The Fed is expected to signal whether it will raise rates for the third time this year and to say it will start to cut its holdings of about $4.2 trillion in bonds and mortgage-backed securities next month. It will issue new economic forecasts and Fed Chair Janet Yellen holds a news conference.

Markets are pricing in a 56 per cent probability of the Fed raising rates in December, according to the CME Group’s FedWatch tool.

US 10-year Treasury yields, which edged up on Tuesday, retreated 1.8 basis points on the day to 2.23 per cent.

German equivalents, the benchmark for Eurozone borrowing costs, fell 1.3 bps to 0.44 per cent.

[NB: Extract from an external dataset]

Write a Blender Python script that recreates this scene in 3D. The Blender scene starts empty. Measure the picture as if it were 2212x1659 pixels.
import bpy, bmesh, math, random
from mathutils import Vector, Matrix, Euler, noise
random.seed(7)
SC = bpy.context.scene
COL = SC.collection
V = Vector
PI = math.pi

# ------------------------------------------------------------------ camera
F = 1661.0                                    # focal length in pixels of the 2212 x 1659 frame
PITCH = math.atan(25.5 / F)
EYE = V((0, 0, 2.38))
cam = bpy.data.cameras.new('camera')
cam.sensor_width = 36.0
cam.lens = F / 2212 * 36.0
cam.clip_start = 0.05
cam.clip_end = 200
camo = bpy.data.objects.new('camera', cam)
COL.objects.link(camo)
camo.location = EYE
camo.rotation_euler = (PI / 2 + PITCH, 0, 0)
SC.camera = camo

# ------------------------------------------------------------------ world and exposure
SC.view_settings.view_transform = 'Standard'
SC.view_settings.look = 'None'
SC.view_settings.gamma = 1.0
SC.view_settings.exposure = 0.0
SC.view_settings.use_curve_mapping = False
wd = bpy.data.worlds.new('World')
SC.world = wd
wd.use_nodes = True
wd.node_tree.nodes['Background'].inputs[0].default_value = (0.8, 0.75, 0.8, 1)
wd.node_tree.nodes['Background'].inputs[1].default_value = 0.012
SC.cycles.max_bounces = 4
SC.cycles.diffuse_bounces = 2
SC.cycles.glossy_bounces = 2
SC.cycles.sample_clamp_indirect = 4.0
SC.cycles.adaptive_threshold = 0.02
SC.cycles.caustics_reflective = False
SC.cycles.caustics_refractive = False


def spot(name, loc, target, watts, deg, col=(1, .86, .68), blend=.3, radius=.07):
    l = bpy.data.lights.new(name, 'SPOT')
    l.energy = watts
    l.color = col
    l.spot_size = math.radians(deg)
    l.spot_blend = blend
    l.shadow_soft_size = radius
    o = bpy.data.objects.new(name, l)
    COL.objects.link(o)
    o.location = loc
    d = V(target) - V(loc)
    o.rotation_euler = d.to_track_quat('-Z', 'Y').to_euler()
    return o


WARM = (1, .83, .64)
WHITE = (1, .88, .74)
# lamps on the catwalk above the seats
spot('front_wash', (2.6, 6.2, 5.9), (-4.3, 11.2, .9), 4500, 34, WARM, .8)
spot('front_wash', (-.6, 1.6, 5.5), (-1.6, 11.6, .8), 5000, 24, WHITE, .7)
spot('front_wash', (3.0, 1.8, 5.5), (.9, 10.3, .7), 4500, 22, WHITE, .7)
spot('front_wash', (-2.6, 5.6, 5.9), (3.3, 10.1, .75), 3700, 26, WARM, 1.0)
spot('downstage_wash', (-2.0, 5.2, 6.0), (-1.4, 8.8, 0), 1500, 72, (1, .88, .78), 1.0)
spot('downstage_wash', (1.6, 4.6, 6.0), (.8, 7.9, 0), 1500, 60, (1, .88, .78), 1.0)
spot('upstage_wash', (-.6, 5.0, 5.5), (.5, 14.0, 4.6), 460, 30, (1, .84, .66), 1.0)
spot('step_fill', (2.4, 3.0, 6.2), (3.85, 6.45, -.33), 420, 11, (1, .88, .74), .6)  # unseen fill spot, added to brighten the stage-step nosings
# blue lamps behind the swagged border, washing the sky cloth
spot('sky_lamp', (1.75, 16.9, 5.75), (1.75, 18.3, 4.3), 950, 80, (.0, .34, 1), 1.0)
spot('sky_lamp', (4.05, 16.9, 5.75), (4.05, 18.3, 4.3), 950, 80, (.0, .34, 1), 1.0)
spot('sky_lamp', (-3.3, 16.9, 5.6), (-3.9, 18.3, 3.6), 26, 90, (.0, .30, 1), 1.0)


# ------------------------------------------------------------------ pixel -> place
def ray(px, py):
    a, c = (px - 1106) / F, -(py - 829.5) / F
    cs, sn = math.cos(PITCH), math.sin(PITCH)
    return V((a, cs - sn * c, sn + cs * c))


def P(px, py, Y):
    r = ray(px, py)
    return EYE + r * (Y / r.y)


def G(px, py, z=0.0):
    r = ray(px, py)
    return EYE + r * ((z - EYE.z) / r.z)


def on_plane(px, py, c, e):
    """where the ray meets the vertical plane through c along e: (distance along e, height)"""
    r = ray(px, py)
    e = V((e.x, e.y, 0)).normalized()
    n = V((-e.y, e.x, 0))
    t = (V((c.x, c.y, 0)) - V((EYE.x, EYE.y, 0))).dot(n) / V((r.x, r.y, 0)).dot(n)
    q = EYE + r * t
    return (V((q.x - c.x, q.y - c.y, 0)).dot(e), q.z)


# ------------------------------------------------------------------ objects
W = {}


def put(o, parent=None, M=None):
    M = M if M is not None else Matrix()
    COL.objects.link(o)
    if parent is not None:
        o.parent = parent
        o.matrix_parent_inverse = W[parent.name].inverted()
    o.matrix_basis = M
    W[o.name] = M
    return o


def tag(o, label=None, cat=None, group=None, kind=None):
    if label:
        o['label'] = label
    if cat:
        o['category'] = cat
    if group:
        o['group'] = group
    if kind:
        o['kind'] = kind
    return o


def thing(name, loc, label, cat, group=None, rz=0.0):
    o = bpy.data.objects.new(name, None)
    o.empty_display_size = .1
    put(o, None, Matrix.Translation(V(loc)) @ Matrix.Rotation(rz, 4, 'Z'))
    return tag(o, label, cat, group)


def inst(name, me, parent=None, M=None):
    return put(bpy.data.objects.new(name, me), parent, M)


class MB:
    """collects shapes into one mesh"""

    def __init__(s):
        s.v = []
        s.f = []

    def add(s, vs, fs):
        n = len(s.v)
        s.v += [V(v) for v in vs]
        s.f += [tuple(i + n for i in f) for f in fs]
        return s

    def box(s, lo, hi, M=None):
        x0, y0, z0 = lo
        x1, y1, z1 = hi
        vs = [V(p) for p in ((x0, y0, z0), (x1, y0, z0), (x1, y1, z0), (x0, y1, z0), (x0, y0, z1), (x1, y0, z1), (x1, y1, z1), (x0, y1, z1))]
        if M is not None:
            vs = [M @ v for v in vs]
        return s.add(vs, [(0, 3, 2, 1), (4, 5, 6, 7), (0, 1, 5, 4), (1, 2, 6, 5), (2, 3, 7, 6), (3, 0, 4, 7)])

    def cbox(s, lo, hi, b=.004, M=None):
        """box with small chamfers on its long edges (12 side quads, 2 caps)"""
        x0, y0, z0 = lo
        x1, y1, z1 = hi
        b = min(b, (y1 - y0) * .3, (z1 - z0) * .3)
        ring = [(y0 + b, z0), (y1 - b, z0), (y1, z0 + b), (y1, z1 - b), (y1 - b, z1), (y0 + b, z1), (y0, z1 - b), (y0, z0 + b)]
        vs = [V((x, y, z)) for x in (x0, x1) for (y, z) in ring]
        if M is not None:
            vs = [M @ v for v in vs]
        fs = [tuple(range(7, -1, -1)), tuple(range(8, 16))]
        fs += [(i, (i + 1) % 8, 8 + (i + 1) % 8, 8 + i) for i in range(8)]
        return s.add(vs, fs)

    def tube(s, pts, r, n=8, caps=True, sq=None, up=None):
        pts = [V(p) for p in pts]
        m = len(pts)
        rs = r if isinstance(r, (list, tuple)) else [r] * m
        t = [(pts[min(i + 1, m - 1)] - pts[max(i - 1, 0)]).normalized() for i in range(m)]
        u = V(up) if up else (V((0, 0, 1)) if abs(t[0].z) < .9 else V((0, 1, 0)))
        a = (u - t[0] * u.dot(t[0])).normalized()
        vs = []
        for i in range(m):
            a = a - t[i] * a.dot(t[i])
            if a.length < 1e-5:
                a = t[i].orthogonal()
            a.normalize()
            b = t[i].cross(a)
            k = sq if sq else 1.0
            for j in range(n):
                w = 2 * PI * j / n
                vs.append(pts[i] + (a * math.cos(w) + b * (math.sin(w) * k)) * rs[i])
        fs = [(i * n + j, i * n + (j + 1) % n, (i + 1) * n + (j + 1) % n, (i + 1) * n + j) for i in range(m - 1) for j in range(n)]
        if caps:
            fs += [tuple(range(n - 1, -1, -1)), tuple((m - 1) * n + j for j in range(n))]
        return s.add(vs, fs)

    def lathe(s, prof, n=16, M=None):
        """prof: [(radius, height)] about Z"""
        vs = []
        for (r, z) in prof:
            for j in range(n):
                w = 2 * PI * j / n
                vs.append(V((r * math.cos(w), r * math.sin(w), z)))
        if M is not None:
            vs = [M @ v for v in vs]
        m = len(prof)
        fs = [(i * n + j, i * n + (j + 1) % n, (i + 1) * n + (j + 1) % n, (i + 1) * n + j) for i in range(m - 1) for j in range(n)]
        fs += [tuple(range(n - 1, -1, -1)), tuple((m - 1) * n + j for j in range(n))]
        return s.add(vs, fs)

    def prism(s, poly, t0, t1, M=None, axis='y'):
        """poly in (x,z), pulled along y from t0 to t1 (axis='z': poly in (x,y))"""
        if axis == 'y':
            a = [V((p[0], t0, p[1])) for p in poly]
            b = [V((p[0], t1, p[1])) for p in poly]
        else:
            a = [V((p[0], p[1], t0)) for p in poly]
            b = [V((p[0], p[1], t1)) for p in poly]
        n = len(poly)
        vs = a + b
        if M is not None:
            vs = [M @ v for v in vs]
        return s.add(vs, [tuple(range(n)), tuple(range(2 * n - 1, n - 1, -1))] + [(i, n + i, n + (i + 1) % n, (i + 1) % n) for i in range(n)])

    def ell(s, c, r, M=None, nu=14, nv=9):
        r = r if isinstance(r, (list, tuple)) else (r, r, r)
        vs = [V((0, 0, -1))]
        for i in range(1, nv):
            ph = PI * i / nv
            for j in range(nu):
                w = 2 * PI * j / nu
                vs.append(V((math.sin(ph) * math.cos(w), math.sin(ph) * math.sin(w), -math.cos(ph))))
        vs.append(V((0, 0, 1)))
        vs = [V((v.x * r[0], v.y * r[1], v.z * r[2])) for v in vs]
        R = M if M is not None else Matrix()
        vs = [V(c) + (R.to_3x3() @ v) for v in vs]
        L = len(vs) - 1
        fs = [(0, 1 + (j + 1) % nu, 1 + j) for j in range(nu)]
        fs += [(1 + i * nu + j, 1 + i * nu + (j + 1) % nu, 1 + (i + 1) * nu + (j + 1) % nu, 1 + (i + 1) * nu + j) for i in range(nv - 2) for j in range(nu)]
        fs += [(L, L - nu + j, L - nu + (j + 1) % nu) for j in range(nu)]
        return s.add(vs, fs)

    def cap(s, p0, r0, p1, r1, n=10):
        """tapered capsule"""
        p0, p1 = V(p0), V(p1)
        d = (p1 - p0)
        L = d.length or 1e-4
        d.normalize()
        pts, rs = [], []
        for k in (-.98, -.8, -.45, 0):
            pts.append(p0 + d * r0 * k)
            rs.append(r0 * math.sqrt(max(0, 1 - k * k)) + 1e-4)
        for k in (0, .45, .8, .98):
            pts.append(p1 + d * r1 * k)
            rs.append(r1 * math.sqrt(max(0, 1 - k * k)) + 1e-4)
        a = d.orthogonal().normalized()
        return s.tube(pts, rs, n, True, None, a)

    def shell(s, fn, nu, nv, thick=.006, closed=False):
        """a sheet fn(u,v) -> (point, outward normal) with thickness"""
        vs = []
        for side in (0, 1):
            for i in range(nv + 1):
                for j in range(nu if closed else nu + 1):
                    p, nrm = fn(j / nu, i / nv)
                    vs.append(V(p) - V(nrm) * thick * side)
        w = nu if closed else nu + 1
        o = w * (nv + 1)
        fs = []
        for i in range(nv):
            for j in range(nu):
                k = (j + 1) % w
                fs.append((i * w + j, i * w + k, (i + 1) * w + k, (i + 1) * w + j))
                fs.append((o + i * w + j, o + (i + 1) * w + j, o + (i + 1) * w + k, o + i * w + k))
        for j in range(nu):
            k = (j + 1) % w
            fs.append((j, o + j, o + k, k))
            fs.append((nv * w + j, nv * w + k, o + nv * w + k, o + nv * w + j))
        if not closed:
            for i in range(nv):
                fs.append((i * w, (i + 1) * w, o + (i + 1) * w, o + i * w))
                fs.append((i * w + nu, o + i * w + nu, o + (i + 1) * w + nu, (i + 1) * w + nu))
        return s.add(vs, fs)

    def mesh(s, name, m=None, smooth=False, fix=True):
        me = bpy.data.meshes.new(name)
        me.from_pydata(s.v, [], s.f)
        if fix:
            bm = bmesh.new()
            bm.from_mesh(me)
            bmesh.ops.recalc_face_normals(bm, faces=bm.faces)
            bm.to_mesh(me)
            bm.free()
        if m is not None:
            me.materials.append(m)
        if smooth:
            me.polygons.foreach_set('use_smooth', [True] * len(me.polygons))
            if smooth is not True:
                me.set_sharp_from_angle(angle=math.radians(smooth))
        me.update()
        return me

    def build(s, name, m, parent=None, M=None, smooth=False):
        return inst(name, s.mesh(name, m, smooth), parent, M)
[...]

The European Central Bank is widely expected to say next month that it will begin scaling back its asset-purchase stimulus programme from January, even though a stronger euro, which dampens inflation, has complicated the outlook.

“If we move closer to a US rate hike, that should come along with a bit more dollar strength and euro weakness which would harden the ECB’s exit case and be a headwind for government bonds,” said Commerzbank strategist Rainer Guntermann.

The euro rose 0.1 per cent to $1.2004 while the yen rose 0.3 per cent to 111.24 per dollar. Sterling, which has jumped in recent days after the Bank of England said interest rates were likely to rise in coming months, gained a further 0.4 per cent to $1.3528 in response to forecast-beating retail sales data.

The New Zealand dollar hit its strongest in more than a month at $0.7374 after a poll showed the ruling National Party regaining a wide lead over the opposition before Saturday’s election.

Normalisation

“If anything, risks to the dollar are skewed to the downside given balance sheet normalisation was already well-telegraphed and should be conducted in a very gradual manner,” ING strategists wrote in a note.

The pan-European STOXX 600 share index dipped less than 0.1 per cent. An index of European banks was a leading faller, down 0.6 per cent. Health care stocks rose 0.3 per cent.

Shares in Germany’s ThyssenKrupp rose 3.6 per cent after the company agreed with India’s Tata Steel to merge their European steel operations to create the continent’s No. 2 steelmaker. Tata shares rose 1.7 per cent.

MSCI’s broadest index of Asia-Pacific shares outside Japan gained 0.2 per cent. Japan’s Nikkei closed up 0.05 per cent and Shanghai added 0.3 per cent.

Oil prices rose after Iraq’s oil minister said Organisation of the Petroleum Exporting Countries producers and others were considering extending a supply cut, and after data showed US crude stocks were lower than expected.

Brent crude rose 66 cents a barrel to $55.80, just shy of a five-month high of $55.99 hit last week.

Gold edged up 0.3 per cent to $1,314 an ounce as the dollar dipped.